> **Data in this exercise**
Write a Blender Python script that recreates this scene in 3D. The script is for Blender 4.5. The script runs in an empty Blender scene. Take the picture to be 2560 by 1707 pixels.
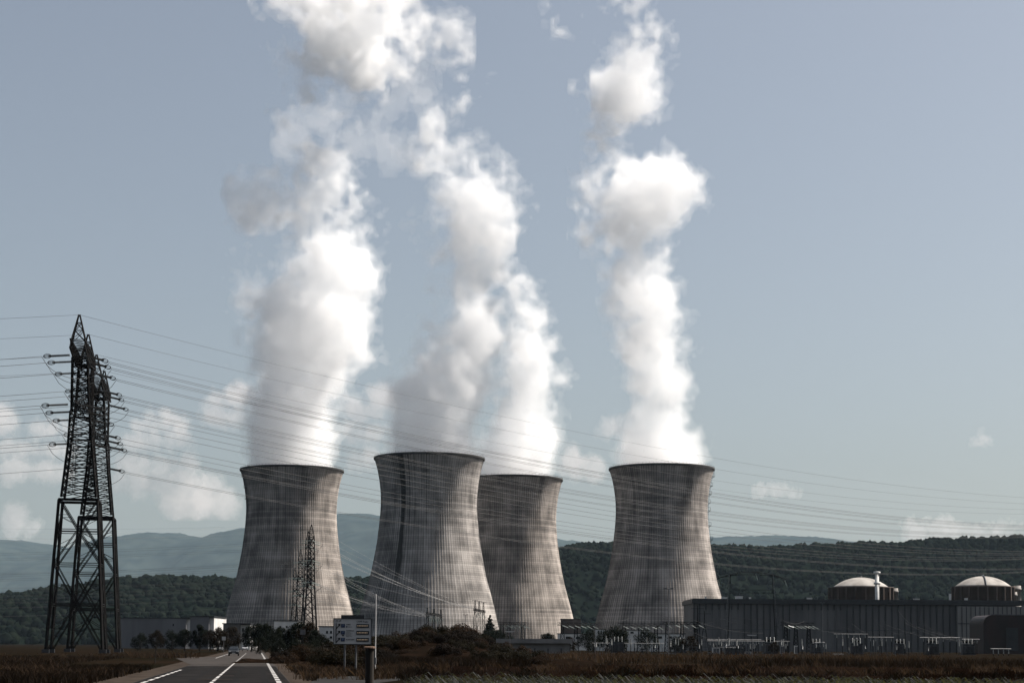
import bpy, math, random
import numpy as np
from mathutils import Vector, Matrix

S = bpy.context.scene
R = math.radians
# ------------------------------------------------------------------ camera
F_PX, CX, CY = 4000.0, 1280.0, 853.5          # focal length and centre in photo pixels (2560 wide)
EYE = Vector((0.0, 0.0, 1.8))
TILT, ROLL = R(3.6), R(0.35)
PY = 1614.0 - F_PX * math.tan(TILT)           # the lens is shifted up: optical axis at this image row
_f = Vector((0, math.cos(TILT), math.sin(TILT)))
_u0 = Vector((0, -math.sin(TILT), math.cos(TILT)))
_r = Vector((1, 0, 0)) * math.cos(ROLL) + _u0 * math.sin(ROLL)
_u = _u0 * math.cos(ROLL) - Vector((1, 0, 0)) * math.sin(ROLL)
cam = bpy.data.cameras.new('camera')
cam.sensor_width = 36.0
cam.lens = F_PX / 2560 * 36.0
cam.shift_y = (PY - CY) / 2560
cam.clip_start, cam.clip_end = 0.5, 60000
co = bpy.data.objects.new('camera', cam)
S.collection.objects.link(co)
co.matrix_world = Matrix(((_r.x, _u.x, -_f.x, EYE.x), (_r.y, _u.y, -_f.y, EYE.y), (_r.z, _u.z, -_f.z, EYE.z), (0, 0, 0, 1)))
S.camera = co

# ------------------------------------------------------------------ light
SUN_AZ = R(180 - 106)                         # clockwise from +Y (straight ahead): from the right and a little beyond the towers
SUN_EL = R(52)
SKY_STRENGTH, SUN_STRENGTH, EXPOSURE = 0.05, 5.0, 0.95
W = bpy.data.worlds.new('World'); S.world = W; W.use_nodes = True
nt = W.node_tree
sky = nt.nodes.new('ShaderNodeTexSky'); sky.sky_type = 'NISHITA'; sky.sun_disc = False
sky.sun_elevation = SUN_EL; sky.sun_rotation = SUN_AZ
sky.air_density, sky.dust_density, sky.ozone_density = 1.15, 3.0, 0.7
bg = nt.nodes['Background']; bg.inputs['Strength'].default_value = SKY_STRENGTH
pale = nt.nodes.new('ShaderNodeHueSaturation'); pale.inputs['Saturation'].default_value = .66; pale.inputs['Value'].default_value = 1.06   # hazy, washed-out summer sky
nt.links.new(sky.outputs[0], pale.inputs['Color']); nt.links.new(pale.outputs[0], bg.inputs['Color'])
sl = bpy.data.lights.new('sun', 'SUN'); sl.energy = SUN_STRENGTH; sl.angle = R(0.5); sl.color = (1.0, 0.94, 0.87)
so = bpy.data.objects.new('sun', sl); S.collection.objects.link(so)
SUN_DIR = Vector((math.sin(SUN_AZ) * math.cos(SUN_EL), math.cos(SUN_AZ) * math.cos(SUN_EL), math.sin(SUN_EL)))
so.rotation_euler = SUN_DIR.to_track_quat('Z', 'Y').to_euler()
S.view_settings.view_transform = 'Standard'; S.view_settings.look = 'None'
S.view_settings.exposure = EXPOSURE; S.view_settings.gamma = 1.0; S.view_settings.use_curve_mapping = False
cy = S.cycles
cy.max_bounces = 24; cy.diffuse_bounces = 3; cy.glossy_bounces = 2; cy.transmission_bounces = 2
cy.volume_bounces = 20; cy.transparent_max_bounces = 16; cy.use_denoising = True
cy.sample_clamp_indirect = 6.0

# ------------------------------------------------------------------ helpers
K = 2560 / 2352                               # overview coordinates -> photo pixels
def ray(px, py): return (_f + _r * ((px - CX) / F_PX) - _u * ((py - PY) / F_PX))
def P(px, py, Y): d = ray(px, py); return EYE + d * (Y / d.y)
def PZ(px, py, z): d = ray(px, py); return EYE + d * ((z - EYE.z) / d.z)
def G(px, py): return PZ(px, py, 0.0)
def GX(px, Y):                                # ground point below the column px at distance Y
    x = P(px, 1618, Y).x
    for _ in range(4): 
        d = Vector((x, Y, 0)) - EYE
        q = d.dot(_r) / d.dot(_f) * F_PX + CX
        x += (px - q) / F_PX * Y
    return Vector((x, Y, 0))
def ZAT(px, py, Y): return P(px, py, Y).z

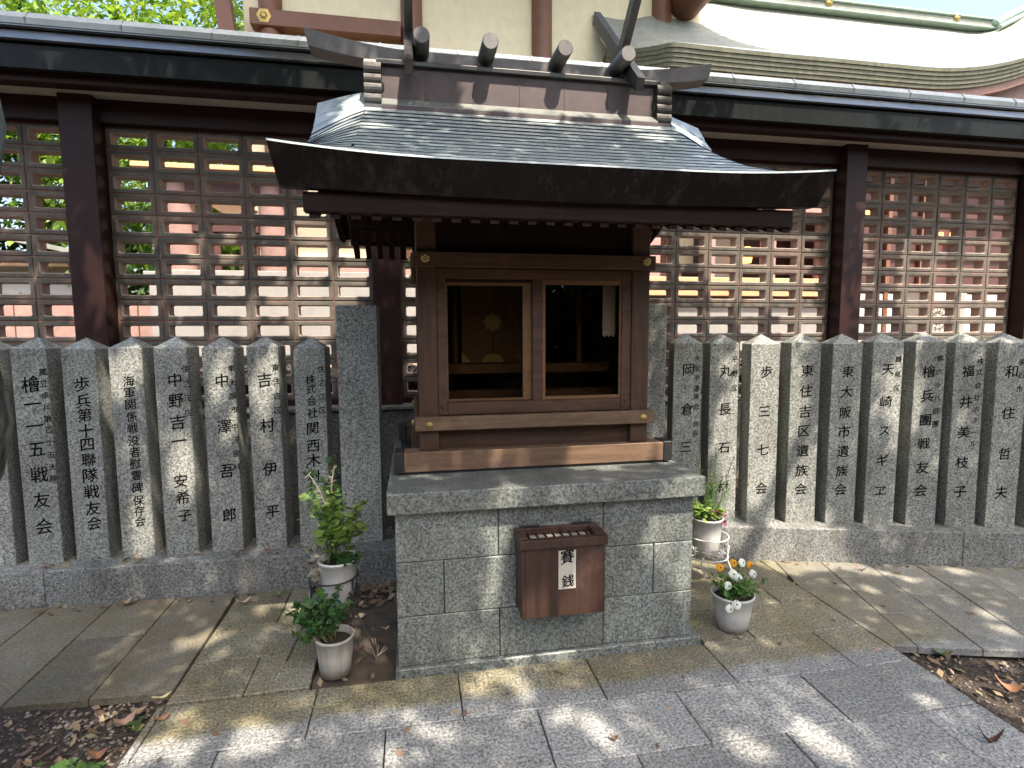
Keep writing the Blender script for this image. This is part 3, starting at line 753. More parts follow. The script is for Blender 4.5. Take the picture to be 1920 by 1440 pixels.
# under-roof body
xs_ = [CX-1.06,CX-.94,CX-.815,CX-.6,CX-.3,CX,CX+.3,CX+.6,CX+.815,CX+.94,CX+1.06]
ys_ = [2.06]+[1.99+.0705*i for i in range(2,16)]+[3.12,3.25,3.4,3.55,3.74]
top = [[(x, y, zroof(x, y)-.010) for x in xs_] for y in ys_]
bot = [[(x, y, zroof(x, y)-.075) for x in xs_] for y in ys_]
gg = G(); gg.grid(top); gg.grid([list(reversed(r)) for r in bot])
n = len(xs_); nb = len(ys_)
gg.grid([[r[0] for r in bot], [r[0] for r in top]]); gg.grid([[r[-1] for r in top], [r[-1] for r in bot]])
gg.grid([bot[0], top[0]]); gg.grid([top[-1], bot[-1]])
roof = P('roof', gg, 'eave', 0)
# copper plates, course by course
NRW = 14; y_of = [1.975+(2.895-1.975)*(i/NRW)**.93 for i in range(NRW+1)]
pj = 0
def plate(xa, xb, i, sub=1):
    ya, yb = y_of[i], y_of[i+1]+.006
    gg = G(); rows_ = []
    xsx = [xa+(xb-xa)*k/sub for k in range(sub+1)]
    j = random.uniform(-.0003,.0003)
    h = .0040+.0055*i/NRW
    A = [(x, ya, zroof(x, ya)+h+j) for x in xsx]; B = [(x, yb, zroof(x, yb)+.0018) for x in xsx]
    Cc = [(x, ya+.004, zroof(x, ya)+.0005) for x in xsx]; D = [(x, ya+.04, zroof(x, ya+.04)-.003) for x in xsx]
    gg.grid([A, B], smooth=False); gg.grid([Cc, A], 1, smooth=False); gg.grid([D, Cc], 1, smooth=False)
    for q in (0, -1): gg.add([A[q],B[q],D[q],Cc[q]], [(0,1,2,3)], 0)
    return gg
for i in range(NRW):
    ym = y_of[i]
    for sgn in (-1, 1):
        a, b = CX+sgn*.815, CX+sgn*1.064
        plate(min(a,b)+(.0008 if sgn > 0 else 0), max(a,b)-(.0008 if sgn < 0 else 0), i, 4).obj('copper_plate', [M['copper'], M['gap_shadow']], roof)
    w = .182; x = CX-.815-(w*.5 if i % 2 else 0)+random.uniform(-.012,.012)
    while x < CX+.815-.01:
        a, b = max(x, CX-.815), min(x+w, CX+.815)
        if b-a > .02: plate(a+.0004, b-.0004, i, 1 if abs(a-CX) < .4 else 2).obj('copper_plate', [M['copper'], M['gap_shadow']], roof)
        x += w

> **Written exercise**
Show the lines of the data that hold the word "scene".

> **Output for this task**
Write a Blender Python script that recreates this scene in 3D. The script is for Blender 4.5. The script runs in an empty Blender scene. Take the picture to be 2560 by 1707 pixels.
S = bpy.context.scene